** start **

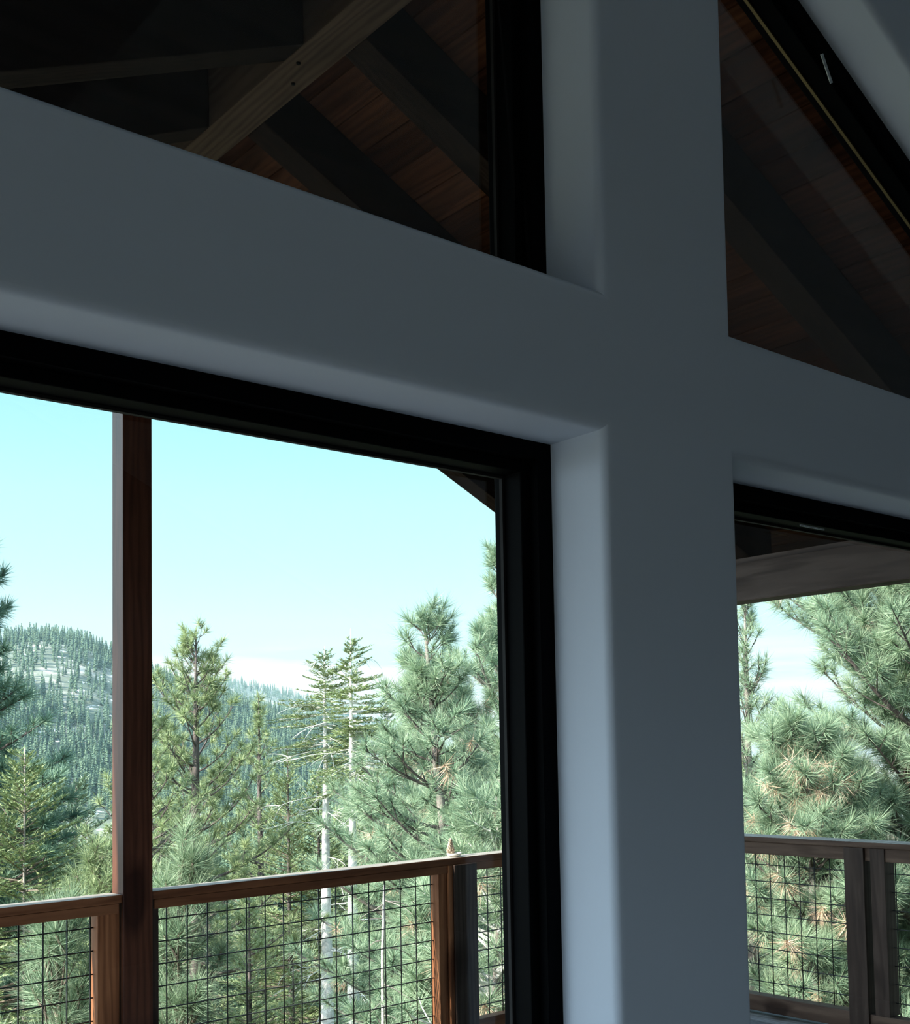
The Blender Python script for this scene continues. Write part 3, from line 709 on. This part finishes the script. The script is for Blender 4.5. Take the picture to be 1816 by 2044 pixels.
grow(fir, 'fir_tree', 34.0, 13.5, -.185, -.5, 'low green fir behind the lower mesh left of the thick rail post', L_FIR, 'bark',
     seed=39, R=1.2, whorl=.26, per=7, leaf=.05, lw=.015, r0=.06, prof_pow=.6)

# --- repeated forest beyond: one of each kind, then copies
rf = np.random.RandomState(77)
fd = fir(seed=50, H=14, R=2.6, base=.06, whorl=.45, per=7, leaf=.15, lw=.06, r0=.16, dens=1.0, prof_pow=.75)
pd = pine(seed=51, H=14, R=2.6, base=.18, top_pow=.6, whorl=.6, per=6, needle=.26, nn=20, width=.028, r0=.18, tuft_step=.3)
GF = 'forest trees on the slope below the deck'
LF, LP = 'forest fir in the crowd of trees on the slope below the deck', 'forest pine in the crowd of trees on the slope below the deck'
src_f = plant('forest_fir', fd, 0, 0, 14, 14, LF, L_FIRD, 'bark', group=GF)
src_p = plant('forest_pine', pd, 0, 0, 14, 14, LP, L_YEL, 'bark', group=GF)
spots = []
tries = 0
while len(spots) < 130 and tries < 6000:
    tries += 1
    az = rf.uniform(12, 66); d = 26*(300/26)**rf.uniform(0, 1)
    x, y = bd(az, d)
    if any((x-a)**2+(y-b)**2 < (1.8+.02*d)**2 for a, b in spots): continue
    if 19.3 < az < 20.9 and d > 50: continue
    spots.append((x, y))
fi = pi = 0
for x, y in spots:
    s = rf.uniform(.75, 1.2); z = gz(x, y)-.2; d = math.hypot(x, y)
    tlim = -.055 if math.degrees(math.atan2(x, y)) < 30 else -.015
    s = min(s, max(.45, (EYE+tlim*d-z)/14)); rot = rf.uniform(0, 6.28)
    if rf.rand() < .55:
        if fi == 0: src_f.location = (x, y, z); src_f.scale = (s, s, s)
        else: copy_plant(src_f, x, y, z, rot, s, LF, GF)
        fi += 1
    else:
        if pi == 0: src_p.location = (x, y, z); src_p.scale = (s, s, s)
        else: copy_plant(src_p, x, y, z, rot, s, LP, GF)
        pi += 1

# --- the conifers that clothe the far hill
def hill_tree(seed, H=12., R=1.9, n=150):
    r = np.random.RandomState(seed); t = r.uniform(0, 1, n)**.8; a = r.uniform(0, 2*PI, n); rr = R*(1-t)**.75*(.55+.45*np.abs(np.sin(t*26+seed)))
    zc = H*(.10+.9*t); C = np.stack([np.zeros(n), np.zeros(n), zc+.35], 1); tip = np.stack([np.cos(a)*rr, np.sin(a)*rr, zc-.25*rr], 1)
    sd = np.stack([-np.sin(a), np.cos(a), np.zeros(n)], 1)*(.32+.55*(1-t))[:, None]
    V = np.stack([C*.35+tip*.65-sd*.9, C*.35+tip*.65+sd*.9, tip*1.0+np.array([0, 0, -.1])], 1)
    W = np.stack([C, C*.3+tip*.7+sd, C*.3+tip*.7-sd], 1)
    top = np.array([[[-.18, 0, H*.93], [.18, 0, H*.93], [0, 0, H*1.03]], [[0, -.18, H*.93], [0, .18, H*.93], [0, 0, H*1.03]]])
    trunk = np.array([[[-.22, 0, 0], [.22, 0, 0], [0, 0, H*.9]], [[0, -.22, 0], [0, .22, 0], [0, 0, H*.9]]])
    return np.concatenate([V, W, top, trunk])
L_HILL = leafmat('hill_conifer_green', (.085, .15, .105), (.15, .225, .14), (.20, .27, .17), .1)
var = [hill_tree(s) for s in (1, 2, 3, 5)]
vm = []
for v in var:
    me = tri_mesh('hill_conifer', v); me.materials.append(L_HILL); vm.append(me)
cand = []
for i in range(26000):
    az = rf.uniform(14.5, 34); far = i % 4 == 0
    r = rf.uniform(1180, 1905) if far else math.sqrt(rf.uniform(300**2, 955**2))
    if not far and az > 31: continue
    x, y = bd(az, r)
    if (18.4 < az < 20.9 and 480 < r < 615) or (19.5 < az < 20.7 and r < 480): continue
    dn = fbm(np.array([x/40.]), np.array([y/40.]), 21, 3)[0]
    open_ = (not far) and r > 700 and az < 23 and dn > (.12 if r < 900 else .45)
    if open_ and rf.rand() < .74: continue
    if not far and rf.rand() > .34+.25*(r > 640): continue
    if far and rf.rand() > .55: continue
    cand.append((r, x, y))
cx_ = np.array([c[1] for c in cand]); cy_ = np.array([c[2] for c in cand]); cz_ = zfield(cx_, cy_)
cs = rf.uniform(.55, 1.15, len(cand)); order = np.argsort(np.array([c[0] for c in cand])/cs)
GH = 'conifers on the far hill'
for k in order[:300]:
    o = bpy.data.objects.new('hill_conifer', vm[k % 4]); col.objects.link(o)
    o.location = (cx_[k], cy_[k], cz_[k]-.4); s = cs[k]; o.scale = (s, s, s); o.rotation_euler = (0, 0, k*1.7)
    tag(o, 'small conifer in the forest on the far hill', 'tree', GH)
rest = order[300:]; chunks = []
for vi in range(4):
    ks = rest[rest % 4 == vi]
    if not len(ks): continue
    V = var[vi]; a = ks*1.7; c, s_ = np.cos(a), np.sin(a); sc_ = cs[ks]
    x = V[None, ..., 0]; y = V[None, ..., 1]; z = V[None, ..., 2]; e = (slice(None), None, None)
    W = np.stack([(x*c[e]-y*s_[e])*sc_[e]+cx_[ks][e], (x*s_[e]+y*c[e])*sc_[e]+cy_[ks][e], z*sc_[e]+(cz_[ks]-.4)[e]], -1)
    chunks.append(W.reshape(-1, 3, 3))
me = tri_mesh('hill_forest', np.concatenate(chunks)); me.materials.append(L_HILL)
o = bpy.data.objects.new('hill_forest', me); col.objects.link(o); tag(o, 'dense conifer forest covering the far hill and the blue ridge', 'forest', None, 'stuff')
print('HILL', len(cand), 'SPOTS', len(spots))

# real air between the valley and the far hills
hz = MB(); 
azs = np.radians(np.linspace(4, 74, 15)); inner = [(330*math.sin(a), 330*math.cos(a)) for a in azs]; outr = [(2500*math.sin(a), 2500*math.cos(a)) for a in azs]
poly = inner + outr[::-1]; n = len(poly)
hz.add([(x, y, -70) for x, y in poly] + [(x, y, 260) for x, y in poly], [tuple(range(n)), tuple(range(2*n-1, n-1, -1))] + [(i, i+n, (i+1) % n+n, (i+1) % n) for i in range(n)])
m = bpy.data.materials.new('blue_haze'); m.use_nodes = True; N = m.node_tree.nodes; L = m.node_tree.links; N.remove(N['Principled BSDF'])
vs = N.new('ShaderNodeVolumeScatter'); vs.inputs['Color'].default_value = (.55, .86, 1, 1); vs.inputs['Density'].default_value = HAZE = .00017; vs.inputs['Anisotropy'].default_value = .0
L.new(vs.outputs[0], N['Material Output'].inputs['Volume'])
hzo = part('haze', hz, m); tag(hzo, 'thin blue haze over the valley and far hills', 'haze', None, 'stuff')

# ------------------------------------------------------------------ sky and sun
W = bpy.data.worlds.new('sky'); sc.world = W; W.use_nodes = True; nt = W.node_tree; N = nt.nodes; L = nt.links
sa, se = math.radians(6), math.radians(31)
dirv = Vector((-math.cos(se)*math.cos(sa), math.cos(se)*math.sin(sa), math.sin(se))); SUNDIR = dirv
bg = N['Background']; tc = N.new('ShaderNodeTexCoord'); sp = N.new('ShaderNodeSeparateXYZ'); L.new(tc.outputs['Generated'], sp.inputs[0])
base = ramp(N, L, sp.outputs['Z'], [(0, (.60, .85, .85)), (.09, (.54, .84, .84)), (.15, (.48, .82, .83)), (.20, (.45, .80, .83)), (.28, (.33, .73, .82)), (.60, (.38, .72, 1.0)), (1, (.36, .66, 1.0))])
mp = N.new('ShaderNodeMapping'); mp.inputs['Scale'].default_value = (2.2, 2.2, 20); L.new(tc.outputs['Generated'], mp.inputs[0])
cn = noise(N, L, mp.outputs[0], 1.7, 6, .55, .4)
cl = ramp(N, L, cn, [(.40, (0, 0, 0)), (.60, (1, 1, 1))])
band = ramp(N, L, sp.outputs['Z'], [(-.0, (.55, .55, .55)), (.03, (1, 1, 1)), (.07, (1, 1, 1)), (.092, (0, 0, 0))])
f = mix(N, L, 'MULTIPLY', 1, cl, band)
cc = mix(N, L, 'MIX', f, base, (.86, .90, .90))
dt = N.new('ShaderNodeVectorMath'); dt.operation = 'DOT_PRODUCT'; L.new(tc.outputs['Generated'], dt.inputs[0]); dt.inputs[1].default_value = SUNDIR
mx_ = N.new('ShaderNodeMapRange'); mx_.inputs['From Min'].default_value = .05; mx_.inputs['To Max'].default_value = 1; L.new(dt.outputs['Value'], mx_.inputs[0])
pw = N.new('ShaderNodeMath'); pw.operation = 'POWER'; L.new(mx_.outputs[0], pw.inputs[0]); pw.inputs[1].default_value = 1.1
gl = mix(N, L, 'MULTIPLY', 1, pw.outputs[0], (2.5, 2.9, 3.3))
cc = mix(N, L, 'ADD', 1, cc, gl)
L.new(cc, bg.inputs[0]); bg.inputs[1].default_value = SKY = 1.0
su = bpy.data.lights.new('sun', 'SUN'); su.energy = 11.5; su.angle = math.radians(.6); su.color = (1, .95, .84)
so = bpy.data.objects.new('sun', su); col.objects.link(so)
sa, se = math.radians(6), math.radians(31)
dirv = Vector((-math.cos(se)*math.cos(sa), math.cos(se)*math.sin(sa), math.sin(se)))
so.rotation_euler = dirv.to_track_quat('Z', 'Y').to_euler(); so.location = (-20, 5, 20)

# ------------------------------------------------------------------ camera
cam = bpy.data.cameras.new('camera'); co = bpy.data.objects.new('camera', cam); col.objects.link(co)
r_ = Vector((.70838671, -.70531787, -.02673887)); dn = Vector((.02278992, .06071965, -.99789466)); fw = Vector((.70545651, .70628594, .05908713))
co.matrix_world = Matrix(((r_.x, -dn.x, -fw.x, 0), (r_.y, -dn.y, -fw.y, 0), (r_.z, -dn.z, -fw.z, EYE), (0, 0, 0, 1)))
cam.sensor_fit = 'HORIZONTAL'; cam.sensor_width = 36; cam.lens = 36*2329.26/1816
cam.shift_x = (908-1276.07)/1816; cam.shift_y = (1337.75-1022)/1816; cam.clip_end = 6000; cam.clip_start = .05
sc.camera = co
vs_ = sc.view_settings; sc.display_settings.display_device = 'sRGB'
vs_.view_transform = 'Standard'; vs_.look = 'None'; vs_.gamma = 1; vs_.use_curve_mapping = False; vs_.exposure = 0.30
sc.cycles.max_bounces = 6; sc.cycles.diffuse_bounces = 4; sc.cycles.adaptive_threshold = .025; sc.cycles.transparent_max_bounces = 12; sc.cycles.volume_bounces = 0
sc.cycles.use_denoising = True; sc.cycles.sample_clamp_indirect = 6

** end **

TASK PROMPT:
Reproduce the material above from its first line through the line containing "lw=.015, r0=.06, prof_pow=.6)", both ends included, and skip every picture.

SOLUTION TO THIS PROBLEM:
The Blender Python script for this scene continues. Write part 3, from line 709 on. This part finishes the script. The script is for Blender 4.5. Take the picture to be 1816 by 2044 pixels.
grow(fir, 'fir_tree', 34.0, 13.5, -.185, -.5, 'low green fir behind the lower mesh left of the thick rail post', L_FIR, 'bark',
     seed=39, R=1.2, whorl=.26, per=7, leaf=.05, lw=.015, r0=.06, prof_pow=.6)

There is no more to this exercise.